Das Referendum gegen die Energiestrategie war der persönlichste Kampf des SVP-Präsidenten: Albert Rösti (49, BE) sammelte fleissig Unterschriften, weibelte auf Schweizer Strassen und Dorfplätzen Seite an Seite mit seinem Vorgänger an der SVP-Spitze, Nationalrat Toni Brunner (42, SG).
Es war alles vergebens.Mit dem klaren Votum des Stimmvolks für die Energiestrategie 2050 vor einer Woche verlängerte sich die Serie der Niederlagen für die SVP.
Die Partei hat grösste Mühe, ihre Politik zum Erfolg zu führen: Erst scheiterte die Durchsetzungs-Initiative an den Stimmbürgern, dann weigerte sich das Parlament, die Masseneinwanderungs-Initiative (MEI) umzusetzen. Im Februar schliesslich ging die Unternehmenssteuerreform III bachab.
Diese Woche musste die SVP erneut Schadensbilanz ziehen. Rösti jedoch übt sich in Zweckoptimismus. «Im schlimmsten Fall hätte auch ein Nein-Anteil von nur 25 Prozent rausschauen können», sagt der Berner Oberländer. Die SVP sei alleine angetreten – im Wissen, dass auch einige Bauern die Vorlage unterstützten. Darum seien die 42 Prozent Ja-Anteil eine Leistung. Und ein Signal an das Feld der Befürworter um Bundespräsidentin Doris Leuthard (54, CVP), wenn es um weitere energiepolitische Massnahmen gehe.
Jahrelang trieb die SVP die anderen Parteien vor sich her
Inhaltlich sei die Vorlage sehr komplex, entsprechend schwierig sei es gewesen, den eigenen Argumenten Gehör zu verschaffen, sagt Gregor Rutz (44), SVP-Nationalrat und langjähriger Generalsekretär der Partei. «Wir müssen uns aber auch fragen, ob wir die Kampagne richtig geführt haben und den Bürgern die Konsequenzen der Vorlage glaubwürdig aufzeigen konnten.» Es sei richtig gewesen, das Referendum zu ergreifen, fährt der Zürcher fort. «Längerfristig stellt sich für die SVP allerdings die Frage, wie wir unsere Ressourcen richtig einteilen.»
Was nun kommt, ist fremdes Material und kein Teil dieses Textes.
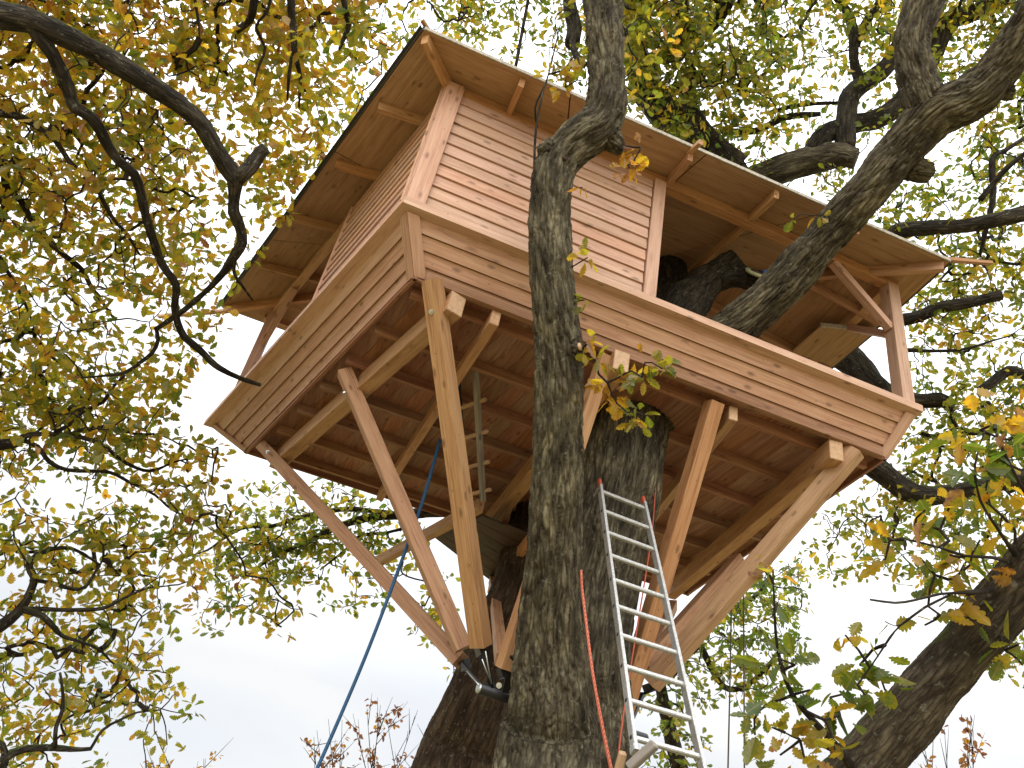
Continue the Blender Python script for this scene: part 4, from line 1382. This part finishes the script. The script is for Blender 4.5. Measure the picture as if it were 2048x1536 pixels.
# near sprigs, given one by one: (tree, px, py, distance, leaves, radius m, tint)
SPR = [('house', 1175, 515, 5.6, 7, .07, .55), ('house', 1168, 600, 5.6, 5, .06, .25), ('house', 1180, 680, 5.5, 5, .05, .6),
       ('house', 1190, 720, 5.5, 6, .06, .45), ('house', 1215, 765, 5.45, 12, .09, .72), ('house', 1245, 750, 5.45, 7, .07, .28), ('house', 1290, 725, 5.4, 8, .08, .6),
       ('house', 1325, 738, 5.4, 7, .06, .32), ('house', 1285, 755, 5.4, 6, .06, .4), ('house', 1255, 825, 5.4, 7, .08, .6), ('house', 1285, 830, 5.4, 7, .06, .3), ('house', 1225, 790, 5.45, 6, .07, .8), ('house', 1275, 850, 5.4, 4, .05, .3),
       ('house', 1255, 330, 5.8, 7, .08, .65), ('house', 1265, 345, 5.8, 6, .07, .72), ('house', 1280, 300, 5.85, 4, .06, .8), ('house', 1165, 375, 5.7, 2, .03, .75),
       ('house', 1095, 155, 6.2, 7, .09, .42), ('house', 1130, 140, 6.2, 8, .1, .38), ('house', 1150, 110, 6.2, 6, .09, .4), ('house', 1130, 175, 6.2, 6, .08, .55), ('house', 1165, 160, 6.2, 5, .08, .3),
       ('house', 1250, 60, 6.6, 9, .12, .35), ('house', 1275, 120, 6.6, 9, .12, .45), ('house', 1245, 160, 6.6, 6, .07, .4), ('house', 1252, 200, 6.5, 4, .05, .45), ('house', 1300, 50, 6.8, 9, .12, .4), ('house', 1330, 90, 6.9, 8, .12, .6), ('house', 1290, 200, 6.8, 5, .1, .35),
       ('house', 1588, 437, 6.8, 2, .03, .3), ('house', 1635, 430, 6.9, 3, .06, .6), ('house', 1520, 1125, 7.0, 4, .07, .7), ('house', 1535, 1150, 7.0, 4, .07, .3)]
for px, py, n_, rad, t in ((1540, 1150, 3, .05, .7), (1555, 1205, 2, .05, .15), (1565, 1320, 4, .09, .12), (1590, 1330, 4, .08, .15), (1620, 1380, 5, .08, .2), (1660, 1395, 6, .10, .12), (1700, 1385, 6, .10, .15),
                           (1680, 1430, 4, .08, .1), (1720, 1330, 6, .08, .2), (1745, 1300, 6, .08, .18), (1690, 1270, 5, .06, .55), (1760, 1350, 5, .08, .3), (1730, 1390, 5, .09, .12), (1770, 1380, 5, .07, .2),
                           (1520, 1420, 5, .08, .3), (1545, 1455, 5, .08, .35), (1560, 1400, 4, .08, .15), (1590, 1470, 6, .09, .6), (1640, 1480, 6, .09, .65), (1560, 1510, 5, .09, .25), (1610, 1520, 5, .09, .65), (1670, 1500, 5, .08, .55), (1510, 1470, 4, .07, .4), (1650, 1440, 4, .07, .5),
                           (1860, 1180, 4, .08, .2), (1880, 1230, 4, .08, .62), (1850, 1250, 3, .07, .3), (1900, 1160, 5, .09, .6), (1930, 1190, 4, .08, .25), (1870, 1150, 4, .08, .2), (1900, 1110, 6, .1, .25), (1940, 1130, 6, .1, .65), (1960, 1080, 6, .1, .25),
                           (1760, 1030, 4, .08, .1), (1780, 1080, 5, .09, .55), (1830, 1050, 6, .1, .1), (1810, 1100, 6, .09, .6), (1850, 1020, 5, .09, .65), (1880, 1060, 6, .1, .3), (1900, 1010, 5, .1, .6), (1770, 1120, 4, .07, .5), (1840, 1115, 5, .08, .25),
                           (1930, 900, 6, .1, .08), (1960, 860, 6, .1, .6), (1990, 850, 6, .1, .65), (1950, 940, 6, .1, .1), (2000, 920, 6, .1, .1), (2020, 880, 6, .1, .25), (2040, 940, 6, .1, .6), (2030, 820, 5, .1, .6), (2010, 980, 6, .1, .62), (1980, 1010, 6, .1, .6), (2040, 1010, 6, .1, .5), (2030, 1060, 5, .1, .6), (1975, 960, 6, .1, .3), (1940, 985, 5, .1, .3),
                           (2010, 1300, 4, .07, .2), (2035, 1290, 4, .07, .45), (2045, 1330, 4, .06, .3)):
    SPR.append(('right', px, py, 3.55 + R.uniform(-.12, .15), n_, rad, t))

# oak leaf template: two half blades meeting in the midrib
HALF = [(.0, .0), (.09, .03), (.15, .085), (.20, .095), (.245, .07), (.29, .15), (.34, .185), (.39, .16), (.42, .115), (.46, .21), (.51, .255), (.57, .23), (.60, .155), (.64, .23), (.70, .25), (.755, .205), (.775, .15), (.82, .185), (.875, .165), (.93, .11), (.98, .05), (1.0, .0)]
LV = np.array(HALF + [(x, -y) for x, y in HALF[1:-1]])
nh = len(HALF)
face_a = list(range(nh))
face_b = [0] + [nh - 1] + list(range(len(LV) - 1, nh - 1, -1))
# petiole as a thin triangle
LV = np.vstack([LV, [(-.16, .006), (-.16, -.006)]])
pet = [len(LV) - 2, len(LV) - 1, 0]
face_b = face_b[:1] + face_b[1:]
LF = [face_a[::-1], [0] + list(range(nh, len(LV) - 2)) + [nh - 1], pet]


def leaf_verts(n, rng):
    """n leaves in local space: folded along the midrib, bent lengthwise, ragged edges"""
    x = np.repeat(LV[None, :, 0], n, 0)
    y = np.repeat(LV[None, :, 1], n, 0) * rng.uniform(1.0, 1.45, (n, 1))
    edge = 1 + rng.normal(0, .05, x.shape)
    y = y * edge
    fold = rng.uniform(-.15, .5, (n, 1))
    bend = rng.normal(.25, .38, (n, 1))
    twist = rng.normal(0, .5, (n, 1))
    z = np.abs(y) * np.tan(fold) * .9 - bend * x * x + y * twist * x
    z = z + rng.normal(0, .006, x.shape)
    return np.stack([x, y, z], -1)


def leaf_orient(n, rng, axis):
    """frames: leaf axis near 'axis', blade facing mostly up"""
    A = axis / (np.linalg.norm(axis, axis=1)[:, None] + 1e-9)
    upv = np.array([0, 0, .6]) + rng.normal(0, .7, (n, 3))
    Y = np.cross(upv, A)
    Y /= np.linalg.norm(Y, axis=1)[:, None] + 1e-9
    Z = np.cross(A, Y)
    return np.stack([A, Y, Z], 2)


def leaf_set(centres, tints, counts, radius, rng, length=LEAF_LEN):
    """scatter leaves round cluster centres -> arrays of base, rotation, length, tint"""
    idx = np.repeat(np.arange(len(centres)), counts)
    n = len(idx)
    dirs = rng.normal(size=(n, 3))
    dirs[:, 2] *= .55
    dirs /= np.linalg.norm(dirs, axis=1)[:, None]
    rad = np.asarray(radius)[idx] if np.ndim(radius) else radius
    base = np.asarray(centres)[idx] + dirs * (rad * rng.uniform(.1, 1.0, n) ** .6)[:, None]
    ax = dirs + rng.normal(0, .45, (n, 3))
    ax[:, 2] -= .15
    rot = leaf_orient(n, rng, ax)
    ln = length * rng.uniform(.62, 1.18, n)
    t = np.clip(np.asarray(tints)[idx] + rng.normal(0, .11, n), 0, 1)
    return base, rot, ln, t


def leaves_mesh(name, base, rot, ln, t, rng):
    n = len(base)
    L = leaf_verts(n, rng)
    k = L.shape[1]
    V = np.einsum('nij,nkj->nki', rot, L * ln[:, None, None]) + base[:, None, :]
    me = bpy.data.meshes.new(name)
    me.vertices.add(n * k)
    me.vertices.foreach_set('co', V.astype(np.float32).ravel())
    fl = np.concatenate([np.array(f) for f in LF])
    sizes = np.array([len(f) for f in LF])
    lv = (fl[None, :] + (np.arange(n) * k)[:, None]).ravel()
    me.loops.add(len(lv))
    me.loops.foreach_set('vertex_index', lv.astype(np.int32))
    tot = np.tile(sizes, n)
    st = np.concatenate([[0], np.cumsum(tot)[:-1]])
    me.polygons.add(len(tot))
    me.polygons.foreach_set('loop_start', st.astype(np.int32))
    me.polygons.foreach_set('loop_total', tot.astype(np.int32))
    a = me.attributes.new('tint', 'FLOAT', 'POINT')
    a.data.foreach_set('value', np.repeat(t, k).astype(np.float32))
    lc = np.zeros((n, k, 3), np.float32)
    lc[:, :, :2] = LV[None]
    lc[:, :, 2] = np.arange(n)[:, None] * 1.37 % 97
    a2 = me.attributes.new('lc', 'FLOAT_VECTOR', 'POINT')
    a2.data.foreach_set('vector', lc.ravel())
    me.update(calc_edges=True)
    return me


# a handful of shared single-leaf meshes for leaves one can pick out
LEAF_ME = []
for k in range(14):
    rg = np.random.default_rng(100 + k)
    me = leaves_mesh('leaf', np.zeros((1, 3)), np.eye(3)[None], np.ones(1), np.zeros(1), rg)
    me.materials.append(M['leaf1'])
    lc = me.attributes['lc']
    LEAF_ME.append(me)


def single_leaf(base, rot, ln, t, parent):
    o = bpy.data.objects.new('leaf', R.choice(LEAF_ME))
    COL.objects.link(o)
    o.parent = parent
    m = np.eye(4)
    m[:3, :3] = rot * ln
    m[:3, 3] = base
    o.matrix_parent_inverse = Matrix.Translation(parent.location).inverted()
    o.matrix_basis = Matrix([list(r_) for r_ in m])
    o.color = (float(t), 0, 0, 1)
    return o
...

Spürbar, so Rutz, sei allerdings auch die stark angewachsene Mannschaft im Parlament: «Wir stellen in Bern eine Fraktion von 74 Leuten. Alle auf Linie zu bringen, ist heute schwieriger als früher.» Es gebe in grossen Organisationen immer Leute, die lieber den grossen Auftritt suchen als die inhaltliche Knochenarbeit. Rutz: «Dort orte ich die Gefahr.»
Noch vor kurzem klang es ganz anders. Jahrelang trieb die SVP die anderen Parteien vor sich her. Es gelang ihr, Europa- und Zuwanderungspolitik nachhaltig in neue Bahnen zu lenken und damit Wahl um Wahl zu gewinnen. Nun droht dieser Schwung zu erlahmen. « Wir sind vom Jäger zum Gejagten geworden», sagt ein hochrangiges Parteimitglied hinter vorgehaltener Hand.
Die SVP ist zu schlagen
Die erbittertsten Gegner der SVP wittern nun Morgenluft. Die Initiative «Raus aus der Sackgasse» (Rasa) verlangt die ersatzlose Streichung des Masseneinwanderungs-Artikels 121a aus der Bundesverfassung. Obwohl die vorsichtige Umsetzung der MEI längst als Erfolg einer breiten Koalition von SP bis FDP gefeiert wird, halten die Rasa-Initianten an ihrem viel weitergehenden Vorhaben fest.
Jetzt, sind sie überzeugt, kann die SVP auf ihrem Terrain überwunden werden. «Es sieht so aus, dass wir im Augenblick an der Rasa-Initiative festhalten und unser Anliegen nicht zurückziehen werden», sagt Mitinitiant Thomas Geiser (64).
Die Diskussionen liefen noch. «Es ist jedoch tatsächlich wahr, dass die SVP im Moment zu schlagen ist. Das könnte unsere Chance sein, den Artikel 121a wieder aus der Verfassung zu streichen», sagt der Rechtsprofessor.
«Der Erfolg der SVP lässt sich daran messen, wie wir bei den Nationalratswahlen 2019 abschneiden», winkt Parteipräsident Rösti ab – räumt aber ein, dass es für die SVP zentral sei, eine «allfällige Abstimmung zur Personenfreizügigkeit» zu gewinnen. Sollte dieses Vorhaben nicht gelingen, wäre das tatsächlich ein Problem, sinniert Rösti. Dann fügt er sicherheitshalber an: «Für unser Land.»